Wel kan het terugdraaien van het leenstelsel een politieke keuze zijn, benadrukt het CPB. Studentenorganisaties pleiten al lang voor afschaffing van het stelsel. Studenten ervaren volgens hen een enorme druk om snel af te studeren, blijven vaker thuis wonen en houden maar weinig tijd over naast werk en studie.
De politieke steun voor het leenstelsel zakte het afgelopen jaar tot een dieptepunt. PvdA en GroenLinks, twee van de vier partijen die achter de invoering van het leenstelsel stonden, keerden zich ervan af. Het leenstelsel wordt op dit moment geëvalueerd door het ministerie van Onderwijs.
Studenten lenen meer dan ze kwijt zijn geraakt
Een opvallende conclusie van het CPB is dat studenten meer lenen dan ze voor de invoering van het leenstelsel aan beurs kregen. Ze lenen dus niet alleen het bedrag van de oude basis- of aanvullende beurs, maar ook nog een extra bedrag daar bovenop.
Studenten afkomstig uit het vwo leverden gemiddeld per maand 125 euro in doordat de basisbeurs werd afgeschaft, en gingen 280 euro meer lenen.
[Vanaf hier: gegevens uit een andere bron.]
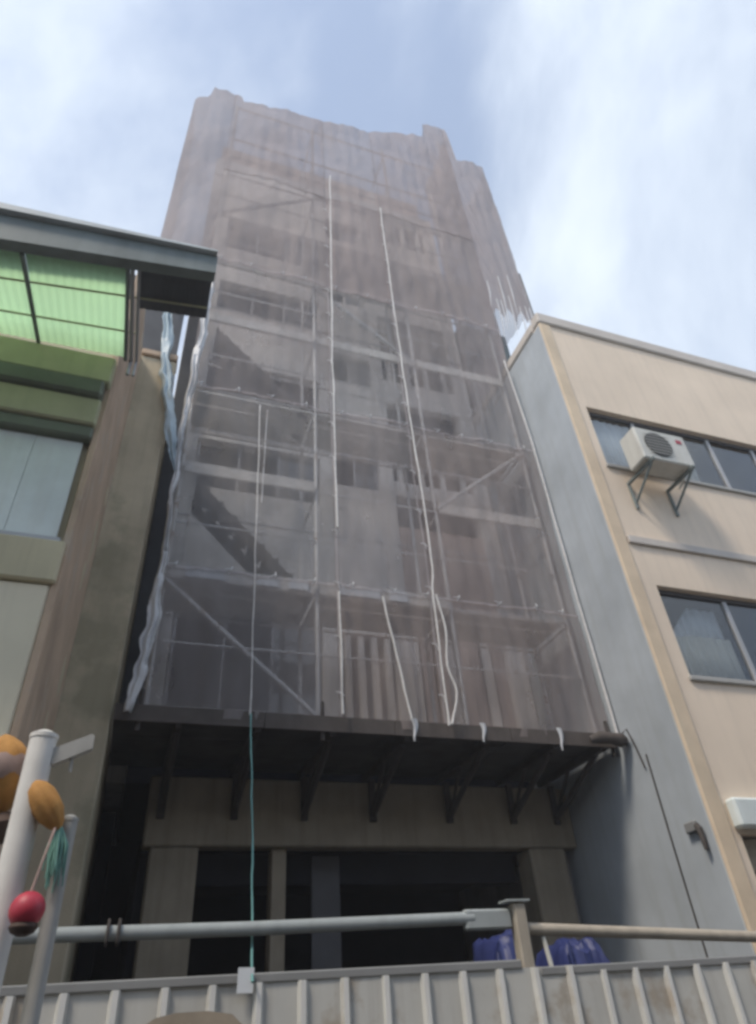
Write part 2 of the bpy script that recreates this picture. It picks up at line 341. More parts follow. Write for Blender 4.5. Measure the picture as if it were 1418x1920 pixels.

Studenten afkomstig van de havo raakten gemiddeld 80 euro kwijt en gingen 180 euro extra lenen.
"Mogelijk ervaren studenten vooral een drempel om te lenen, en nemen ze, als ze die drempel eenmaal over zijn, makkelijker een ruime lening", verklaart het CPB. Ook kan het 'gewoner' zijn geworden om te lenen, omdat een groter deel van de studenten het doet.
Vooral studenten uit gezinnen met lage inkomens zijn meer extra gaan lenen, terwijl deze groep er dankzij de aanvullende beurs het minst op achteruit is gegaan.
Niet meer gaan werken
Nog een opmerkelijke conclusie: studenten zijn niet vaker of meer gaan werken sinds de invoering van het leenstelsel. Gemiddeld werkt ruim 60 procent van de studenten afkomstig van de havo en 45 procent van de studenten afkomstig van het vwo naast de studie.
CPB-onderzoeker Jonneke Bolhaar denkt dat studenten mogelijk minder kunnen werken doordat ze bij hun studie meer onder druk worden gezet. "Denk bijvoorbeeld aan het bindend studieadvies dat bij het overgrote deel van de studies wordt gehanteerd."